NUFARM'S new chief financial officer, Paul Binfield, could well be lucky enough to be joining one of the country's worst performing agricultural stocks at a turning point in its recent dismal history.
Either way, he will need to take a long hard look at the assets on its balance sheet located in South America, writes The Australian Financial Review .
Binfield joins Nufarm from Wesfarmers, where he has been finance director at Coles Liquor and Hotels. Before that he was chief financial officer at Mayne Group.
He joins the company in the midst of a $900 million refinancing that chief executive Doug Rathbone says is going well. The core of the refinancing, which must be completed by December, is the securitisation of about $300 million of the company's $850 million in receivables.

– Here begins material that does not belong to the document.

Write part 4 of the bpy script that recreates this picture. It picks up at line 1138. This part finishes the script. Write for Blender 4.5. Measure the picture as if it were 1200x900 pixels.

Binfield will be under pressure from the market to revisit the valuation of about $800 million in intangibles on the Nufarm balance sheet, in particular the $278 million in intangible assets in Brazil.
Nufarm went into Brazil in September 2004 with the purchase of a 49.9 per cent stake in a private company called Agripec for $US120 million. Within two years of its purchase, the earnings had slumped from $25 million to about $6 million.
Despite that fall in earnings, Nufarm agreed to buy the remaining half of the business from its owner, Beto Studart, in 2007 for $210 million. The company had difficulty explaining at short notice yesterday why the purchase price doubled when the earnings fell to a fifth of the previous level.
Nufarm learned some hard lessons when it went into Brazil. Although it is one of the world's largest markets for crop protection products, about $US5 billion in annual sales is to farmers who have extended payment terms, including terms of 300 days.
Many international companies have discovered how difficult it is to recover such receivables, including Nufarm. Its 2006 financial results were hit hard by the inability to collect money owed to the company.
It is strange that Nufarm paid so much for the remainder of a business that was not performing. But its major shareholder, Sumitomo, has since signed deals with the Brazilian arm to distribute its products in that country.
When the glysophate market collapsed in 2009, Brazil was hit as hard as other parts of the world. But over the past two years, when Nufarm's Brazil business recorded accumulated losses of $55 million, the balance sheet value of the business remained virtually unchanged. It was $294 million in the 2010 annual report.
Nufarm assumes the Brazilian business will return to trading profitability this year and report significant growth in profit over the next five years.